Artist Statement 

I am interested in the prototypical photograph, which in its image shows how it was made.   Both my photograms and my pinhole photographs stress the material processes of photography.
I am particularly concerned with making these physical photographs, where the viewer can experience the materiality of the photographic process and at the same time, the intimacy of my experience creating an image. 

Pinhole Photography

Pinhole photography varies greatly from traditional photography.  In English we often refer to photographing a subject as "taking" a picture; a single 'click' captures a brief moment in time and records it as an image.  Cartier-Bresson  is famous for his exemplary use of this concept in his photographs that show this brief moment of decisive action.  
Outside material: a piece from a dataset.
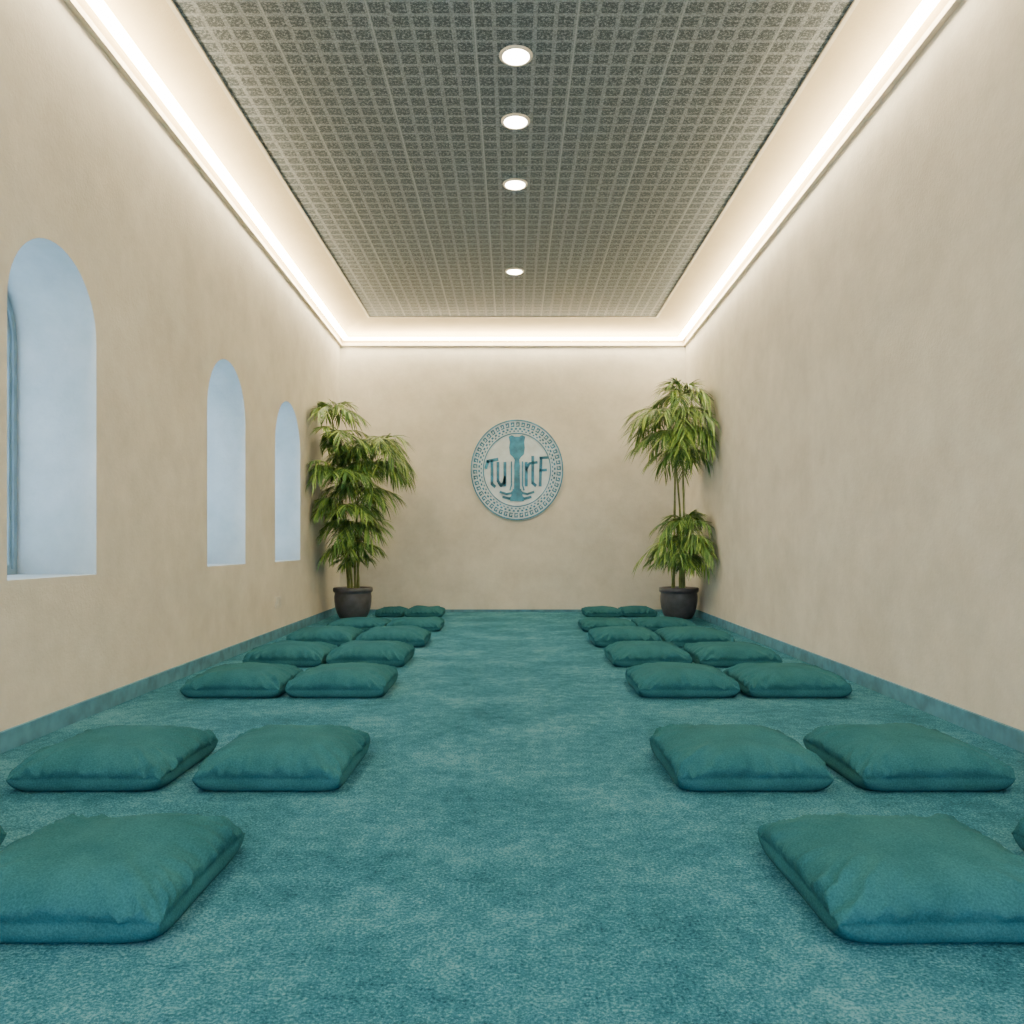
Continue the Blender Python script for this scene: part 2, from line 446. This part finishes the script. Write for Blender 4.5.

On the other hand, pinhole photography is, by nature, the antithesis of this concept.  In order to record an image, the photographic material must be exposed for an extended period of time, from several seconds to several hours, days, weeks or even years.  The pinhole camera has the capability to record the passage of time and traces of the subject’s movement during exposure.

Photograms 

Photograms use photographic techniques to create images without the use of a camera.  However, my photograms employ any combination of negatives, objects, and different light filtration exposures to produce images on photo-sensitive paper.  Making photograms is like painting with light. 

Contained within each of my photograms is a unique landscape of traces taken from the world.  The meaning of each piece rests in the relationships among the images created by the negatives, by the shadows of objects placed on the paper, and by pure color light filtrations.